## INSTRUCTIONS TO FOLLOW:
Leave out all pictures. Return exactly the lines from the top of the material through the line containing "-.014, .014, .068, .088, bev=.003).build('clamp', ga)".

>>>>

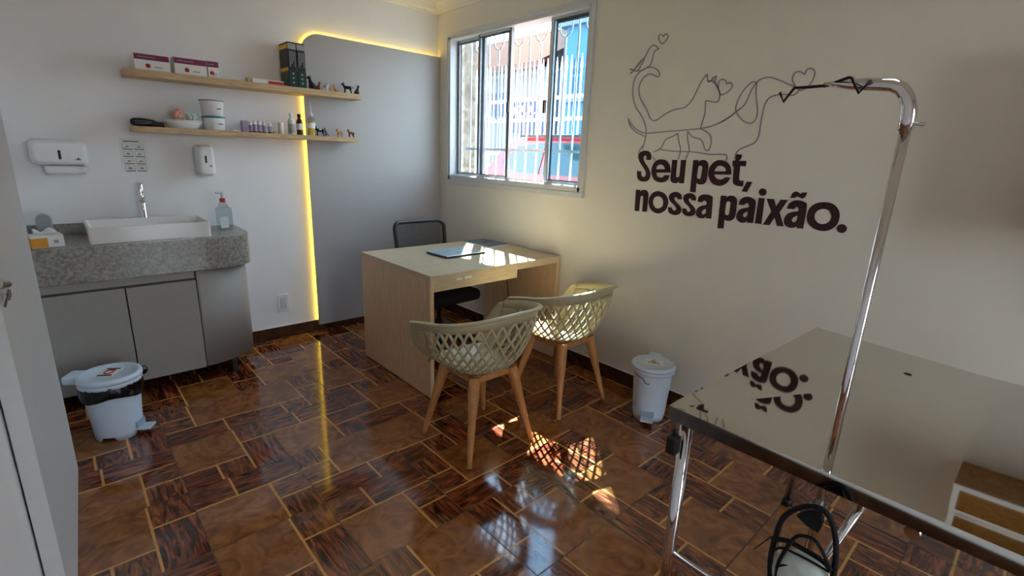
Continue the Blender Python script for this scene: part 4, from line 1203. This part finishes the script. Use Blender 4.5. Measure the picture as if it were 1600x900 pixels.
# grooming arm
ga = thing('grooming_stand', 'tall chrome arm with two wire hooks clamped to the table edge', 'grooming arm', (-1.50, -3.594, .66))
ax, ay, az = -1.50, -3.594, .66
def g3(y, z, x=-1.49):
    q = CAM+(Vector((x, y, z))-CAM)*1.026
    return q-Vector((ax, ay, az))
mk(M_chrome).tube([g3(-3.594, .62), g3(-3.594, 1.497)], .0085, 18).build('post', ga)
mb = mk(M_chrome)
pth = [g3(-3.594, 1.478), g3(-3.594, 1.50), g3(-3.592, 1.517), g3(-3.586, 1.532), g3(-3.576, 1.545), g3(-3.563, 1.552), g3(-3.545, 1.554), g3(-3.52, 1.556), g3(-3.50, 1.557), g3(-3.48, 1.559), g3(-3.46, 1.561)]
st = [.0115, .0115, .0115, .0115, .0115, .0115, .011, .0105, .009, .006, .003]
def ring(i, p_, t_):
    s_ = Vector((1, 0, 0)); n_ = s_.cross(t_).normalized()
    return [p_+(s_*math.cos(2*PI*k/14)*.0115+n_*math.sin(2*PI*k/14)*st[i]) for k in range(14)]
mb.sweep(pth, ring); mb.build('curved_sleeve', ga)
mk(M_steelb).tube([g3(-3.594, 1.49), g3(-3.618, 1.488)], .003, 8).build('set_screw', ga)
mb = mk(M_darkmetal)
mb.tube([g3(-3.48, 1.559), g3(-3.43, 1.5575), g3(-3.408, 1.558), g3(-3.392, 1.534), g3(-3.383, 1.551)], .0028, 8)
mb.tube([g3(-3.458, 1.557), g3(-3.500, 1.567, -1.506), g3(-3.505, 1.566, -1.508), g3(-3.520, 1.540, -1.508), g3(-3.534, 1.560, -1.508)], .0028, 8)
mb.build('wire_hook', ga)
mk(M_steelb).bb(-.008, .022, -.014, .014, .068, .088, bev=.003).build('clamp', ga)

# bag hanging from the arm's foot
bg = thing('hanging_pouch', 'white pouch wrapped in black straps hanging below the table edge', 'bag', (-1.535, -3.60, .60))
def b3(px_, py_, dx=0.):
    y_, z_ = wallpt(px_, py_, -1.535+dx); return Vector((dx, y_+3.60, z_-.60))
mb = mk(M_blackfab)
def strap(mb, pts, r_, dx=0.): 
    q = catmull(pts, False, 5); mb.tube([b3(a_, b_, dx) for a_, b_ in q], r_, 8)
strap(mb, [(1203, 905), (1204, 870), (1212, 838), (1222, 812), (1240, 797), (1265, 791), (1285, 796), (1298, 812), (1306, 845), (1305, 880), (1300, 912)], .0055)
mb.build('carry_loop', bg)
mb = mk(M_blackfab)
strap(mb, [(1206, 842), (1230, 845), (1255, 858), (1280, 873), (1300, 890)], .0052, -.004)
strap(mb, [(1212, 905), (1216, 880), (1228, 858), (1240, 842), (1252, 837), (1272, 843), (1285, 862), (1298, 892)], .0036, -.012)
strap(mb, [(1208, 860), (1222, 856), (1245, 866), (1270, 879), (1296, 894)], .0026, -.012)
strap(mb, [(1212, 886), (1225, 883), (1245, 886), (1262, 900)], .0026, -.014)
strap(mb, [(1178, 858), (1192, 848), (1205, 838)], .0013)
mb.build('strap', bg)
q = mk(M_blackfab); q.prism([(b3(a_, b_).y, b3(a_, b_).z) for a_, b_ in [(1247, 802), (1262, 797), (1284, 800), (1288, 815), (1281, 829), (1262, 818)]], 'x', -.010, .002); q.build('strap_pad', bg)
mb = mk(M_minty)
cy = b3(1252, 905); 
mb.ball((.006, cy.y, cy.z-.006), .06, .5, .98, 1.08, 20); mb.build('white_pouch', bg)

# wooden cabinet on the right wall just outside the frame (seen mirrored in the table)
t = thing('wooden_wall_cabinet', 'brown wooden wall cubby with white edging, mirrored in the steel table', 'cabinet', (-.13, -4.0, 1.22))
mb = mk(M_wood_d)
mb.bb(-.13, .128, -.262, -.244, 0, .62).bb(-.13, .128, .244, .262, 0, .62).bb(-.13, .128, -.244, .244, 0, .018).bb(-.13, .128, -.244, .244, .602, .62).bb(.118, .128, -.244, .244, .018, .602).bb(-.125, .118, -.244, .244, .3, .318)
mb.build('cabinet_body', t)
mb = mk(M_paper)
mb.bb(-.134, -.130, -.262, .262, 0, .018).bb(-.134, -.13, -.262, .262, .602, .62).bb(-.134, -.13, -.262, -.244, .018, .602).bb(-.134, -.13, .244, .262, .018, .602).bb(-.129, -.1255, -.244, .244, .3, .318)
mb.build('edge_banding', t)

# unseen fill lamp fixture, added on the ceiling to brighten the room
t = thing('fill_lamp', 'round white fill lamp added on the ceiling out of view', 'lamp', (-1.3, -3.6, H))
mk(M_whiteplast).lathe([(.2, 0), (.2, -.03), (.19, -.035)], (0, 0, 0), 32, caps=False).build('fill_lamp_housing', t)
mk(M_filllamp).lathe([(.19, -.033), (.15, -.045), (0, -.05)], (0, 0, 0), 32, caps=False).build('fill_lamp_shade', t)

# ------------------------------------------------------------------ outside
struct(mk(M_ground).bb(.12, 60, -30, 40, -.1, .2).build('ground_outside'))
struct(mk(M_ground).bb(-25, .12, -30, YB-.12, -.12, -.02).build('ground_yard'))
o = mk(M_pillar).bb(.46, .60, .235, .47, .2, 3.3, bev=.01).build('stone_pillar'); tag(o, 'beige stone clad porch pillar at the left edge of the window', 'pillar')
o = mk(M_whiteout).bb(.12, .58, -6, 3, 3.02, 3.16).build('roof_eave'); tag(o, 'white rendered roof overhang above the window outside', 'roof')
# car
cr = thing('parked_car', 'red hatchback car parked outside the window', 'car', (3.2, .4, .2))
prof = [(1.96, .32), (2.0, .7), (1.92, .93), (1.84, 1.0), (1.72, 1.14), (1.56, 1.33), (1.36, 1.43), (.95, 1.48), (.3, 1.49), (-.3, 1.44), (-.62, 1.34), (-1.12, 1.0), (-1.75, .88), (-2.0, .74), (-2.06, .5), (-2.02, .26), (-1.75, .2), (1.7, .2)]
mb = mk(M_car)
def carx(z, side): 
    ins = 0 if z < .98 else .16*(z-.98)/.5
    if z < .3: ins = .04
    return side*(.80-ins)
prof2 = catmull(prof, True, 3)
slices = []
for side, f_ in ((-1, 1), (-1, .55), (1, .55), (1, 1)):
    slices.append([mb.bm.verts.new((carx(z, side)*(f_ if f_ == 1 else .9), y*(1 if f_ == 1 else 1.0), z+(0 if f_ == 1 else .02 if z > 1.2 else 0))) for y, z in prof2])
for A_, B_ in zip(slices, slices[1:]):
    n = len(A_)
    for j in range(n):
        f = mb.bm.faces.new((A_[j], A_[(j+1) % n], B_[(j+1) % n], B_[j])); f.smooth = True
mb.bm.faces.new(slices[0]); mb.bm.faces.new(slices[-1])
mb.build('car_body', cr)
mb = mk(M_carglass)
for wy in ([(1.42, 1.04), (1.52, 1.12), (1.25, 1.35), (.72, 1.40), (.72, .98), (1.1, .98)], [(.66, .98), (.66, 1.40), (-.12, 1.39), (-.12, .98)], [(-.18, .98), (-.18, 1.38), (-.5, 1.30), (-.86, 1.0)]):
    vs = [mb.bm.verts.new((carx(z, -1)-.012, y, z)) for y, z in wy]; mb.bm.faces.new(vs)
    vs2 = [mb.bm.verts.new((carx(z, -1)+.004, y, z)) for y, z in wy]; mb.bm.faces.new(list(reversed(vs2)))
    for j in range(len(vs)): mb.bm.faces.new((vs[j], vs[(j+1) % len(vs)], vs2[(j+1) % len(vs)], vs2[j]))
mb.build('side_window', cr)
mk(M_black).bb(-.72, -.68, -.3, 1.2, 1.47, 1.50).build('roof_rail', cr)
for y_ in (1.3, -1.35):
    for sx in (-1, 1):
        wv = mk(M_tyre).cyl((sx*.62, y_, .3), (sx*.815, y_, .3), .3, seg=28).build('wheel', cr)
        mk(M_steelb).cyl((sx*.815, y_, .3), (sx*.825, y_, .3), .19, seg=20).build('hub_cap', wv)
mk(M_paper).box((-.765, 1.66, 1.0), (.02, .10, .10), bev=.01).build('rear_lamp', cr)
mk(M_car).ball((-.86, -.75, 1.02), .09, .6, .9, .7, 12).build('wing_mirror', cr)
# gate
gt = thing('street_gate', 'white iron gate and fence with spear tips behind the car', 'gate', (4.6, 3, .2))
mb = mk(M_whitepaint)
for z in (.35, 1.25, 1.9, 2.28): mk(M_whitepaint).bb(-.02, .02, -7, 5, z-.03, z+.03).build('rail', gt)
tmpl = None; y_ = -3.
for k in range(62):
    yy = -3.0+k*.118
    if tmpl is None:
        mb = mk(M_whitepaint).bb(-.013, .013, -.013, .013, .05, 2.75)
        mb.prism([(-.03, 2.75), (.03, 2.75), (0, 2.98)], 'x', -.008, .008)
        tmpl = mb.build('picket', gt); tmpl.location = (0, yy, 0)
    else:
        c_ = tmpl.copy(); COL.objects.link(c_); c_.parent = gt; c_.location = (0, yy, 0)
mb = mk(M_whitepaint)
for k in range(9):   # fan of curved rods at the left gate
    a_ = math.radians(10+k*10)
    mb.tube([(0.02, 2.55, .9), (0.02, 2.55-1.1*math.cos(a_), .9-.0+ -.55*math.sin(a_))], .012, 6)
mb.build('fan_rods', gt)
# blue sign wall with number
sg = thing('painted_phone_sign', 'blue painted sign with white phone number across the street', 'sign', (9.9, 9.4, 2.75))
mk(M_signblue).bb(-.03, .03, -1.15, .75, -.55, .48).build('sign_board', sg)
fc = bpy.data.curves.new('num', 'FONT'); fc.body = '9552-07'; fc.size = .56; fc.align_x = 'CENTER'; fc.align_y = 'CENTER'; fc.extrude = .004
fo = bpy.data.objects.new('num', fc); COL.objects.link(fo)
me = bpy.data.meshes.new_from_object(fo.evaluated_get(bpy.context.evaluated_depsgraph_get())); bpy.data.objects.remove(fo)
me.materials.clear(); me.materials.append(M_whitepaint)
for v in me.vertices:
    a_, b_, c_ = v.co; v.co = (-.036-c_, -a_, b_)
no_ = bpy.data.objects.new('painted_number', me); COL.objects.link(no_); no_.parent = sg; no_.location = (0, -.25, .12)
mk(M_whitepaint).bb(-.036, -.03, -1.15, .75, -.17, -.13).build('painted_rule', sg)
# houses across the street
h1 = thing('terracotta_house', 'low house with terracotta tiled roof across the street', 'house', (12, 11.6, .2))
mk(M_whiteout).bb(-1.9, 4, -3.0, 8, 0, 4.1).build('wall', h1)
mb = mk(M_roof)
mb.prism([(-2.6, 4.15), (1.5, 6.1), (4.5, 4.15)], 'y', -3.3, 8.5)
mb.build('roof', h1)
mk(mat('eave_board', (92, 70, 62), .8)).bb(-2.62, -2.5, -3.3, 8.5, 3.95, 4.15).build('fascia', h1)  # plain brown fascia board along the eave
mb = mk(M_signblue)
for k in range(5): mb.bb(-1.96, -1.9, -1.0+k*.42+.0, -.72+k*.42, 2.6, 3.4)
mb.build('window', h1)
h2 = thing('pale_blue_house', 'pale blue two storey house with turquoise shutters across the street', 'house', (11.5, 4.6, .2))
mk(M_bluewall).bb(-1.5, 5, -7, 3.1, 0, 5.1).build('wall', h2)
mk(M_whiteout).bb(-1.7, 5.2, -7.2, 3.3, 5.1, 5.3).bb(-1.62, -1.5, -7, 3.1, 2.9, 3.05).build('cornice', h2)
for k in range(5):
    for z in (3.2, 3.75):
        mk(M_shutter).bb(-1.56, -1.5, 2.7-k*.8-.32, 2.7-k*.8, z, z+.42).build('shutter', h2)
h3 = thing('distant_hill_mass', 'grey-blue roofed mass standing for the hill behind the terracotta roof', 'house', (20, 16, .2))  # house-shaped mass that stands for the distant hill
mk(mat('distant_hill_green', (66, 80, 92), .95, spec=.02, var=.2, scale=2)).bb(-1, 1, -3, 9, 0, 7.2).build('wall', h3)
mk(M_roof).prism([(-1.6, 7.2), (0, 8.2), (1.6, 7.2)], 'y', -3.4, 9.4).build('roof', h3)

# ------------------------------------------------------------------ light
wd = bpy.data.worlds.new('sky'); sc.world = wd; wd.use_nodes = True
N = wd.node_tree.nodes; L = wd.node_tree.links; bgd = N['Background']
tc = N.new('ShaderNodeTexCoord'); sx = N.new('ShaderNodeSeparateXYZ'); rp = N.new('ShaderNodeValToRGB')
L.new(tc.outputs['Generated'], sx.inputs[0]); L.new(sx.outputs['Z'], rp.inputs['Fac']); L.new(rp.outputs['Color'], bgd.inputs['Color'])
rp.color_ramp.elements[0].position = 0; rp.color_ramp.elements[0].color = (.84, .94, 1, 1)
rp.color_ramp.elements[1].position = .8; rp.color_ramp.elements[1].color = (.54, .75, 1, 1)
SKY, SUN, EXPO, FILL_LAMP = 7, 64, .42, 2.5
bgd.inputs['Strength'].default_value = SKY
sd = bpy.data.lights.new('sun', 'SUN'); so = bpy.data.objects.new('sun', sd); COL.objects.link(so)
sd.energy = SUN; sd.color = (1, .95, .86); sd.angle = math.radians(.55)
dirv = Vector((-.53, -.63, -1)).normalized()
so.rotation_euler = dirv.to_track_quat('-Z', 'Y').to_euler()
so.location = (5, 5, 10)
# light of the added fill lamp, lifts the interior
ld = bpy.data.lights.new('fill_lamp_light', 'AREA'); lo_ = bpy.data.objects.new('fill_lamp_light', ld); COL.objects.link(lo_)
ld.shape = 'DISK'; ld.size = .38; ld.energy = FILL_LAMP; ld.color = (1, .96, .9); lo_.location = (-1.3, -3.6, H-.06)

sc.view_settings.view_transform = 'Standard'; sc.view_settings.look = 'None'
sc.view_settings.exposure = EXPO; sc.view_settings.gamma = 1; sc.view_settings.use_curve_mapping = False
sc.cycles.use_denoising = True
sc.cycles.max_bounces = 10; sc.cycles.diffuse_bounces = 6; sc.cycles.glossy_bounces = 5; sc.cycles.transparent_max_bounces = 16
sc.cycles.sample_clamp_indirect = 8
sc.cycles.caustics_reflective = False; sc.cycles.caustics_refractive = False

<<<<

## OUTPUT FOR THIS EXERCISE:
Continue the Blender Python script for this scene: part 4, from line 1203. This part finishes the script. Use Blender 4.5. Measure the picture as if it were 1600x900 pixels.
# grooming arm
ga = thing('grooming_stand', 'tall chrome arm with two wire hooks clamped to the table edge', 'grooming arm', (-1.50, -3.594, .66))
ax, ay, az = -1.50, -3.594, .66
def g3(y, z, x=-1.49):
    q = CAM+(Vector((x, y, z))-CAM)*1.026
    return q-Vector((ax, ay, az))
mk(M_chrome).tube([g3(-3.594, .62), g3(-3.594, 1.497)], .0085, 18).build('post', ga)
mb = mk(M_chrome)
pth = [g3(-3.594, 1.478), g3(-3.594, 1.50), g3(-3.592, 1.517), g3(-3.586, 1.532), g3(-3.576, 1.545), g3(-3.563, 1.552), g3(-3.545, 1.554), g3(-3.52, 1.556), g3(-3.50, 1.557), g3(-3.48, 1.559), g3(-3.46, 1.561)]
st = [.0115, .0115, .0115, .0115, .0115, .0115, .011, .0105, .009, .006, .003]
def ring(i, p_, t_):
    s_ = Vector((1, 0, 0)); n_ = s_.cross(t_).normalized()
    return [p_+(s_*math.cos(2*PI*k/14)*.0115+n_*math.sin(2*PI*k/14)*st[i]) for k in range(14)]
mb.sweep(pth, ring); mb.build('curved_sleeve', ga)
mk(M_steelb).tube([g3(-3.594, 1.49), g3(-3.618, 1.488)], .003, 8).build('set_screw', ga)
mb = mk(M_darkmetal)
mb.tube([g3(-3.48, 1.559), g3(-3.43, 1.5575), g3(-3.408, 1.558), g3(-3.392, 1.534), g3(-3.383, 1.551)], .0028, 8)
mb.tube([g3(-3.458, 1.557), g3(-3.500, 1.567, -1.506), g3(-3.505, 1.566, -1.508), g3(-3.520, 1.540, -1.508), g3(-3.534, 1.560, -1.508)], .0028, 8)
mb.build('wire_hook', ga)
mk(M_steelb).bb(-.008, .022, -.014, .014, .068, .088, bev=.003).build('clamp', ga)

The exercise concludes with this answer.